Return every line of the data below that includes the string "picture".

--- DATA FOR THIS EXERCISE ---
···

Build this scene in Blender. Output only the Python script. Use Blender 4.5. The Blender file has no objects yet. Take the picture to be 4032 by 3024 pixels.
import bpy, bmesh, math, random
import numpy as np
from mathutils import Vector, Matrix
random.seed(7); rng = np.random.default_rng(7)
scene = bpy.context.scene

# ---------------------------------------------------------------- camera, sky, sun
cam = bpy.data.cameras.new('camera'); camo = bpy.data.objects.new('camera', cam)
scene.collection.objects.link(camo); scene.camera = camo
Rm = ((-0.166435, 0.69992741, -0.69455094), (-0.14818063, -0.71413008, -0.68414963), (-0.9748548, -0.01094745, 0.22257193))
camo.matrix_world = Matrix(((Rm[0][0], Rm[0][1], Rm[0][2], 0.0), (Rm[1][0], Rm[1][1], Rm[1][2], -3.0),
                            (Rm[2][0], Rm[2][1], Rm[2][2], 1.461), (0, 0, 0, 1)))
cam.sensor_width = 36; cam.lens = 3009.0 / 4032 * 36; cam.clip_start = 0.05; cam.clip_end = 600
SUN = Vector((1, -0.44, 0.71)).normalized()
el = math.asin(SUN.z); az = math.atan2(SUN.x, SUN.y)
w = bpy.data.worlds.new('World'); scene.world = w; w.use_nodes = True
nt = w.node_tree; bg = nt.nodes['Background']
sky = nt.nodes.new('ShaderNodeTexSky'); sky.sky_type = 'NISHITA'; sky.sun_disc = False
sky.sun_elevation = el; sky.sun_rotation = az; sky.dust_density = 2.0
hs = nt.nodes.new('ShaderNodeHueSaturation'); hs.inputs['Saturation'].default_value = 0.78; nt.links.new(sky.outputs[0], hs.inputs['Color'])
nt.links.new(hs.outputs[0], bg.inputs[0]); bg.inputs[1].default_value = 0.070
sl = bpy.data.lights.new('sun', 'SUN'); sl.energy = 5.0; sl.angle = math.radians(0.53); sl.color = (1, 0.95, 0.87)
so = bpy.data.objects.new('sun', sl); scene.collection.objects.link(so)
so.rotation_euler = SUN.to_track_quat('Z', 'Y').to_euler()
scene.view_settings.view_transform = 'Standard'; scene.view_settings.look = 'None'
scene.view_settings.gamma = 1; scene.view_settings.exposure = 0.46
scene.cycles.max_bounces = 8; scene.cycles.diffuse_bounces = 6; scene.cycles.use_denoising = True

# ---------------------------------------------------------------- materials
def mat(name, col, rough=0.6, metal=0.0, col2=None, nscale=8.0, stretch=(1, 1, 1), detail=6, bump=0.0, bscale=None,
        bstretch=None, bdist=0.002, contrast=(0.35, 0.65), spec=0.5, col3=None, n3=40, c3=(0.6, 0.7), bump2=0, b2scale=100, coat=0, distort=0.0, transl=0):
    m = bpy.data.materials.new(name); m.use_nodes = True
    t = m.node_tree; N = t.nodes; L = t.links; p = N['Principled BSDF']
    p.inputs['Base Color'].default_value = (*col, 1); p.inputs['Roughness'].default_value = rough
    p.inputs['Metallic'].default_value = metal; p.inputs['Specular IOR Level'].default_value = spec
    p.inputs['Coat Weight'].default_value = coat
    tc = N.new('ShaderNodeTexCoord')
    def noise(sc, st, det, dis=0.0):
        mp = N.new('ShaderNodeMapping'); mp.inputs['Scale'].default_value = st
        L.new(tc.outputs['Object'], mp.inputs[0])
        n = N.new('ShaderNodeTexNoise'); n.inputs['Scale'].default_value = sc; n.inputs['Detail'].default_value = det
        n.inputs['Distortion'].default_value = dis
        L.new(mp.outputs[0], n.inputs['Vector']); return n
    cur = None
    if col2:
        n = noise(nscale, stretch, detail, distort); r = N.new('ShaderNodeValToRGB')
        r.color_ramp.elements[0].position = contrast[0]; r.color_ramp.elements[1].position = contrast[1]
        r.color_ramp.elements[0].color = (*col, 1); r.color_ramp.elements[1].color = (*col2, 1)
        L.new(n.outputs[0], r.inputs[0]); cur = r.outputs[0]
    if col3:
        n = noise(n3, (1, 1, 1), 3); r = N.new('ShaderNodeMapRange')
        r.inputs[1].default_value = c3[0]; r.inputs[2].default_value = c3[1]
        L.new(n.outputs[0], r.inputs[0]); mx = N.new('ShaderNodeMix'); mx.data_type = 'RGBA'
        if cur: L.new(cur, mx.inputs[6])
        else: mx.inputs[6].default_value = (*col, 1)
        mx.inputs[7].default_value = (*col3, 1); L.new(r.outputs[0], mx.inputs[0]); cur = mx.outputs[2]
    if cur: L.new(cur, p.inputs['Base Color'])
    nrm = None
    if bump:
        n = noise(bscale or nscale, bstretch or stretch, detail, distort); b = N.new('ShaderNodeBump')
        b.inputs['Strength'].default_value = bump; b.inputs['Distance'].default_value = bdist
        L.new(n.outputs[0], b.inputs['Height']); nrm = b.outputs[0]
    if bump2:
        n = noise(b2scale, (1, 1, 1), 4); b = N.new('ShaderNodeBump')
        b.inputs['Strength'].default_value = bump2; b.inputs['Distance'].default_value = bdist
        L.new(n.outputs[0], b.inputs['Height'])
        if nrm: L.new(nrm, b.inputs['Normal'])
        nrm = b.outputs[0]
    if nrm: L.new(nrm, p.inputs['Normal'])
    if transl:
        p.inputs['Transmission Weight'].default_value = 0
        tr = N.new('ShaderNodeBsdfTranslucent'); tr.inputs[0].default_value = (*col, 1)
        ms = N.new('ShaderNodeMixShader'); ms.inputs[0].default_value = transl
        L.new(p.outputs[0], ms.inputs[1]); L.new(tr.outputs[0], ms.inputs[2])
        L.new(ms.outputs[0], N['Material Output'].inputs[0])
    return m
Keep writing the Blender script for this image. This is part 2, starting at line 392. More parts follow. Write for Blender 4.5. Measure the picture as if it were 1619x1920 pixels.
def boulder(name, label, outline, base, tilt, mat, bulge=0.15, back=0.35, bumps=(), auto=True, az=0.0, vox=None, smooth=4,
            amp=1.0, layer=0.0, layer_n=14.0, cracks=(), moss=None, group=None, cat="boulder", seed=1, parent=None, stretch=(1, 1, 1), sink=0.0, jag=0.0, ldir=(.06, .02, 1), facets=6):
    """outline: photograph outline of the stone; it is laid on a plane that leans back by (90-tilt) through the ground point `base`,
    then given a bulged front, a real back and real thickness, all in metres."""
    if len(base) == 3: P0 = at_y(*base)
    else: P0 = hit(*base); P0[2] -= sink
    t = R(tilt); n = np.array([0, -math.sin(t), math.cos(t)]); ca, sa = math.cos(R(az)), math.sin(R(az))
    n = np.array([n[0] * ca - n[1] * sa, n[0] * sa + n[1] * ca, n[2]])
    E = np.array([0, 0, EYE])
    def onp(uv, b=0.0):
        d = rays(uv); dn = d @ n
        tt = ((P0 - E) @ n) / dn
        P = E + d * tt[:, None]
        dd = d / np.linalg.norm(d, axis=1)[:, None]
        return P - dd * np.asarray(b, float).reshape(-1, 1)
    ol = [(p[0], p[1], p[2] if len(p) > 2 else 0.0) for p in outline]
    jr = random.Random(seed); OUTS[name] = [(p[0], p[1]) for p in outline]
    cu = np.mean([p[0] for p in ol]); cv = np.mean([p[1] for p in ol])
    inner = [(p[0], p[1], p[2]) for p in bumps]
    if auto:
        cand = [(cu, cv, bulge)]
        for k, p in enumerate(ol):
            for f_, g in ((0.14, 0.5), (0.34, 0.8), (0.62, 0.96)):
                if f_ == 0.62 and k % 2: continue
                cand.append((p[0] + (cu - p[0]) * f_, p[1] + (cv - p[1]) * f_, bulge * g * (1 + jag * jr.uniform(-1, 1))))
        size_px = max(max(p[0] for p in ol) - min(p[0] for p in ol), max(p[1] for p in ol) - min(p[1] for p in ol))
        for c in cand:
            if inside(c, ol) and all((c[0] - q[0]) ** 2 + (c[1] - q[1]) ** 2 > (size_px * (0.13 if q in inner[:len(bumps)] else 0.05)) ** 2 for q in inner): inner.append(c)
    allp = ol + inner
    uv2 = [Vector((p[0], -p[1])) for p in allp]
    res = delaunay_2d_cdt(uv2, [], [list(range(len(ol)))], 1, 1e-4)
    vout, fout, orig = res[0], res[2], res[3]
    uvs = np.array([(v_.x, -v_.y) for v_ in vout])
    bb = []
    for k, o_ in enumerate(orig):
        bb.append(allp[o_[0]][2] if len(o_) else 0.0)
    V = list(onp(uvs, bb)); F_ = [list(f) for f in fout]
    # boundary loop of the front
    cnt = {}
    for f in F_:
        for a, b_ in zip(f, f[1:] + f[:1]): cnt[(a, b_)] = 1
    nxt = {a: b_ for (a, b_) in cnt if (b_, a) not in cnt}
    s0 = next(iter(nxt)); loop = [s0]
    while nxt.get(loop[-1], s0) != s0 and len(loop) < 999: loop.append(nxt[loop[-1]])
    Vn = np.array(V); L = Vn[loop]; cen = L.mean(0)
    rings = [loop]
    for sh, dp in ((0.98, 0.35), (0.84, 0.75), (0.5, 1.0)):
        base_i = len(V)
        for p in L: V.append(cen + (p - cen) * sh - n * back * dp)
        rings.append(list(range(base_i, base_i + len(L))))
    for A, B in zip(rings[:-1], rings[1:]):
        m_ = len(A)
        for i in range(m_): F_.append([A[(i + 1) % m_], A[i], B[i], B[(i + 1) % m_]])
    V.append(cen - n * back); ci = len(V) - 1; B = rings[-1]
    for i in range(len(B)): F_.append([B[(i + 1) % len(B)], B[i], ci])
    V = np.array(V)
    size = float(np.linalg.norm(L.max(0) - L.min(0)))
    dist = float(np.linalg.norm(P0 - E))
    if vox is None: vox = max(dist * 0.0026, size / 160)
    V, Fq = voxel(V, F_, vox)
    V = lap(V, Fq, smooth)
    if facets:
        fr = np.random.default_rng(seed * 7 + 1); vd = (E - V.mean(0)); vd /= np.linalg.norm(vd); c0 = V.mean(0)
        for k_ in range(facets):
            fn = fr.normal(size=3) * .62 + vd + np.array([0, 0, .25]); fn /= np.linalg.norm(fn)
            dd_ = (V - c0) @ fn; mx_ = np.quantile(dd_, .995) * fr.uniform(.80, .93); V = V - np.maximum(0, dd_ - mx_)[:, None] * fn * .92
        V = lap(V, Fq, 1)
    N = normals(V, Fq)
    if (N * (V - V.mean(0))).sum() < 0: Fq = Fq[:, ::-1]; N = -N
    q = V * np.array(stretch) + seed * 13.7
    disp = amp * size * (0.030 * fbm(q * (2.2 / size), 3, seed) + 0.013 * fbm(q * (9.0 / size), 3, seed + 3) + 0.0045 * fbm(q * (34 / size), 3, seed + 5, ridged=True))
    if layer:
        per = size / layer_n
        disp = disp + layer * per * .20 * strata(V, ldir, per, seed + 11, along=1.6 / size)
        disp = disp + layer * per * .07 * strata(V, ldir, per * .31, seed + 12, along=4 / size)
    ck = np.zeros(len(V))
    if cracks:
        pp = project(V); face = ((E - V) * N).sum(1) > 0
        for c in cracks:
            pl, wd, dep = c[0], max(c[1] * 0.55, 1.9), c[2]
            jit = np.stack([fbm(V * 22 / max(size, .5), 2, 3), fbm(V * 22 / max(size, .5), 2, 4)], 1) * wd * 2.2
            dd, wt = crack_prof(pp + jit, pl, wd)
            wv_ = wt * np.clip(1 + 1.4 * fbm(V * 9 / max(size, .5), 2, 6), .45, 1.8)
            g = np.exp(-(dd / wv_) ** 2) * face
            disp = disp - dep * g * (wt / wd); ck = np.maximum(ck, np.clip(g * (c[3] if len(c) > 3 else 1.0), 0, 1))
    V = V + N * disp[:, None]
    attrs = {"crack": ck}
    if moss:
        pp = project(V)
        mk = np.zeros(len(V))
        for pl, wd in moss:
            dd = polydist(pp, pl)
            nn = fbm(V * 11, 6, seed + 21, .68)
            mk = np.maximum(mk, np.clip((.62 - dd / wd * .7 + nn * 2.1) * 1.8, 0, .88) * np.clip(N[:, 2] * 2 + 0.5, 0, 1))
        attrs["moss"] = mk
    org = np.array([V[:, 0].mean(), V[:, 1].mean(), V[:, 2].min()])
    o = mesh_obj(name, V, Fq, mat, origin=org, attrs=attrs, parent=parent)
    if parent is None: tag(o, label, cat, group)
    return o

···

--- WRITTEN SOLUTION ---
Build this scene in Blender. Output only the Python script. Use Blender 4.5. The Blender file has no objects yet. Take the picture to be 4032 by 3024 pixels.
Keep writing the Blender script for this image. This is part 2, starting at line 392. More parts follow. Write for Blender 4.5. Measure the picture as if it were 1619x1920 pixels.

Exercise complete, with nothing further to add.